— Requirement —
Within the records below, reproduce without change the lines from the line that has "What Blender Python" through the line that has "sc.view_settings.exposure = 0.08", and only those.

— Record extracts —
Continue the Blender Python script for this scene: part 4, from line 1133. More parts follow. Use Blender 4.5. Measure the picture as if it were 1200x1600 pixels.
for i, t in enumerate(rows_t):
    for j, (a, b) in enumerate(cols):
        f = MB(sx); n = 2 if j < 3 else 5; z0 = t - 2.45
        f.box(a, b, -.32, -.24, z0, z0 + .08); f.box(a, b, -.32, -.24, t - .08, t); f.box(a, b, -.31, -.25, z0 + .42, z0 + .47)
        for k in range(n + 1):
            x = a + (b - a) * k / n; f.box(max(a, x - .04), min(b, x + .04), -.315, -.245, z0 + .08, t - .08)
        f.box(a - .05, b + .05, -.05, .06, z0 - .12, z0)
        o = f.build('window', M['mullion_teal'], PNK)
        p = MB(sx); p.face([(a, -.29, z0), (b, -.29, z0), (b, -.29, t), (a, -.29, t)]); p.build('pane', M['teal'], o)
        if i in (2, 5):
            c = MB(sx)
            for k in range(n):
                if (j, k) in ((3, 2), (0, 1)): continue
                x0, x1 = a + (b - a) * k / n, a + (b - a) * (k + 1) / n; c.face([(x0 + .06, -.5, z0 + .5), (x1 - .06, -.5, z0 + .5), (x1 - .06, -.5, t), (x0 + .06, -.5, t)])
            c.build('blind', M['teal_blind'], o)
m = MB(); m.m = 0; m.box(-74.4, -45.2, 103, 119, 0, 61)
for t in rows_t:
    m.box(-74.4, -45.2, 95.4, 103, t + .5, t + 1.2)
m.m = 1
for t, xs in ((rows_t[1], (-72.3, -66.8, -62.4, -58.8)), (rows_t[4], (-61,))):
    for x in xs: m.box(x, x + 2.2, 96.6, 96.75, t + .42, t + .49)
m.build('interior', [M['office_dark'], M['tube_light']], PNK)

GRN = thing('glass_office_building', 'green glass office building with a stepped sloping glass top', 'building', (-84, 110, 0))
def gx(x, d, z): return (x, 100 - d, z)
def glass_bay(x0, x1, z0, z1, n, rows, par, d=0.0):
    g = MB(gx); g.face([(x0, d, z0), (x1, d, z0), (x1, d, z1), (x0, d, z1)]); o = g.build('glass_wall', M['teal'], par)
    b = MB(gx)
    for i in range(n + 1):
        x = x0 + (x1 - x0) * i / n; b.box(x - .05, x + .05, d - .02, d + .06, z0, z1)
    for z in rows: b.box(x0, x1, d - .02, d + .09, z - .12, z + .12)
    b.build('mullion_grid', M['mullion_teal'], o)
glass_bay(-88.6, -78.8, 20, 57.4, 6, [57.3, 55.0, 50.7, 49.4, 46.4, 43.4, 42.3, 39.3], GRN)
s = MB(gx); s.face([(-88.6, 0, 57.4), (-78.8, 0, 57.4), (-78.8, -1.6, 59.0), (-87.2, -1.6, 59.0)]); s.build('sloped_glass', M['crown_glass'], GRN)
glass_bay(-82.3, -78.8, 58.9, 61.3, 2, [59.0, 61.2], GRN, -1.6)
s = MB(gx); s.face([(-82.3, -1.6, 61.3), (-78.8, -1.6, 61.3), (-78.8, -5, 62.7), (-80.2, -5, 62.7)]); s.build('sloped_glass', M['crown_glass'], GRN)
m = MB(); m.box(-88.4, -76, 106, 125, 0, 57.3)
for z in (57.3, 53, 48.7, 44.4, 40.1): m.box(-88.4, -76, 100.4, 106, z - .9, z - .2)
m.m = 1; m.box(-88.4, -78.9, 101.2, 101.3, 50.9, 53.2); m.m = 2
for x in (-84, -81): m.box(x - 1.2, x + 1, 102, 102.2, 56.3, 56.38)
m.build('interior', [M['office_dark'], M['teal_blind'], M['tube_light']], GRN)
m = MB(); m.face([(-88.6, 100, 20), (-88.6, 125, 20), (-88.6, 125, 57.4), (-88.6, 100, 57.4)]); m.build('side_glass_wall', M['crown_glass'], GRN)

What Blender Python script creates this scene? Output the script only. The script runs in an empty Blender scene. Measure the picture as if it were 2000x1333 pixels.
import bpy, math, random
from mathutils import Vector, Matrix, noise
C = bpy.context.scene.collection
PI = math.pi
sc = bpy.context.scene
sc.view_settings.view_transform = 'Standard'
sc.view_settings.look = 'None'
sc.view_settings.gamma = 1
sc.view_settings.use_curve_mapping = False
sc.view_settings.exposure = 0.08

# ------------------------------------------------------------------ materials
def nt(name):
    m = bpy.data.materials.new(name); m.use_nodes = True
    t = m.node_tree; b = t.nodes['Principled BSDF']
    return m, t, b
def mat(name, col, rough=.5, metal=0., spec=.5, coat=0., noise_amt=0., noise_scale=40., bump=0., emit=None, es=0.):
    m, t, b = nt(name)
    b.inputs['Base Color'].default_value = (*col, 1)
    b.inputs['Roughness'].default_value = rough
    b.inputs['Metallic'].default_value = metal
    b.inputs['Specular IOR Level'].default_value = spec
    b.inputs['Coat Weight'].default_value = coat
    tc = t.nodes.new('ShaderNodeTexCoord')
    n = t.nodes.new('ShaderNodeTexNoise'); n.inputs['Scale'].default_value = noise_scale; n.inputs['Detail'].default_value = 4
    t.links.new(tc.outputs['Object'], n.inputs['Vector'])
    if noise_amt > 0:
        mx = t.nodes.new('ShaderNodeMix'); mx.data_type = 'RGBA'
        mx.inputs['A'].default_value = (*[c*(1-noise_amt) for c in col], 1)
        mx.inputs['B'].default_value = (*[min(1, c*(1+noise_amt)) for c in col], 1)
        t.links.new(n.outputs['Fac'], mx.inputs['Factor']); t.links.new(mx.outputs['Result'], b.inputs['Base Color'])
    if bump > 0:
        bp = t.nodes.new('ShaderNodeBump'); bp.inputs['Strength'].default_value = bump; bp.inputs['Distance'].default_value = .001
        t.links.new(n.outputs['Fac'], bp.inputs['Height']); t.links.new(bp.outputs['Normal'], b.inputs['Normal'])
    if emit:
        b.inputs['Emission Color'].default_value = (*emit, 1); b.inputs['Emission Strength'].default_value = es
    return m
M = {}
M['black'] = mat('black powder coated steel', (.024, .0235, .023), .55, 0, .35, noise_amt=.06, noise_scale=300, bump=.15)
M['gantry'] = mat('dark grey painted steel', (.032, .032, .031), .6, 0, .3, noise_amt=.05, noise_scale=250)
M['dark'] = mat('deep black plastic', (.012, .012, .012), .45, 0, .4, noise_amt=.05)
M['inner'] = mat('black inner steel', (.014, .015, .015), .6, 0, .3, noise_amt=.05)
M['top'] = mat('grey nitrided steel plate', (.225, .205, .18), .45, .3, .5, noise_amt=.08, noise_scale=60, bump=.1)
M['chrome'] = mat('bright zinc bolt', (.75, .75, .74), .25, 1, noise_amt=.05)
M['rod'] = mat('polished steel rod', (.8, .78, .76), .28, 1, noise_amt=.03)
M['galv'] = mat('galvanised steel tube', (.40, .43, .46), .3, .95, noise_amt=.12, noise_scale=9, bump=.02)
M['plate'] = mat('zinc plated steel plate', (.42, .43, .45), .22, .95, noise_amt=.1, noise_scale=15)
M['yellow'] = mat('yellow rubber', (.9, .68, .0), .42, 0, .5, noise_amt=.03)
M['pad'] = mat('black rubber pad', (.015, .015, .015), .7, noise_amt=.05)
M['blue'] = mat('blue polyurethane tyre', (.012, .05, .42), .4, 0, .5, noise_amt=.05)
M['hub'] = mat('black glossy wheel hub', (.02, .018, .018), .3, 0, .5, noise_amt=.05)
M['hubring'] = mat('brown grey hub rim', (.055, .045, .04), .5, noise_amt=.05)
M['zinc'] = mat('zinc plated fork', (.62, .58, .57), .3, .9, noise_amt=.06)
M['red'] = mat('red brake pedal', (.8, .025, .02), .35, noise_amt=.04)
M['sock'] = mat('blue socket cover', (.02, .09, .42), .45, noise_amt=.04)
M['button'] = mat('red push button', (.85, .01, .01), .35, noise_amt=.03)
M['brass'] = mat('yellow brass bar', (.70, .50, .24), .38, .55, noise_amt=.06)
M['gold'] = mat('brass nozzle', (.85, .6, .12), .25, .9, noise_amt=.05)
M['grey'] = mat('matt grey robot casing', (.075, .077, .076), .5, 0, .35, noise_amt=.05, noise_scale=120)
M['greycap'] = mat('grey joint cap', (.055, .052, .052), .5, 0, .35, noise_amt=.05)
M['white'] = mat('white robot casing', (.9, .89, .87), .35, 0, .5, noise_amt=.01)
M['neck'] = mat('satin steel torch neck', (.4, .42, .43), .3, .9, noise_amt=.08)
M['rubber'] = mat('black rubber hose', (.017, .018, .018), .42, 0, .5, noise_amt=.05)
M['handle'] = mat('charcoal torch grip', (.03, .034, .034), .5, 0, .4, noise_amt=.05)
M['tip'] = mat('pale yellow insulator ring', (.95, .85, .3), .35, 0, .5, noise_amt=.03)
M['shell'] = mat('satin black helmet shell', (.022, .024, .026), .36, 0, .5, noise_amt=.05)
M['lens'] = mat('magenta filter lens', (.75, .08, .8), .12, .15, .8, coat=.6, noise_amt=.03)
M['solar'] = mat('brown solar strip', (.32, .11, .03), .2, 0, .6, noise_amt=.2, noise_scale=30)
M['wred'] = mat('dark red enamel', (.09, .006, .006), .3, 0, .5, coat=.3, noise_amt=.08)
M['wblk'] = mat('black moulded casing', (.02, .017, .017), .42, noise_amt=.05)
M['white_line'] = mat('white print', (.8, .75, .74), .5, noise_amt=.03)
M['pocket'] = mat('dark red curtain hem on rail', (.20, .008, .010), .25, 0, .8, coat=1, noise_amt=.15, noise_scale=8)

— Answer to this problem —
What Blender Python script creates this scene? Output the script only. The script runs in an empty Blender scene. Measure the picture as if it were 2000x1333 pixels.
import bpy, math, random
from mathutils import Vector, Matrix, noise
C = bpy.context.scene.collection
PI = math.pi
sc = bpy.context.scene
sc.view_settings.view_transform = 'Standard'
sc.view_settings.look = 'None'
sc.view_settings.gamma = 1
sc.view_settings.use_curve_mapping = False
sc.view_settings.exposure = 0.08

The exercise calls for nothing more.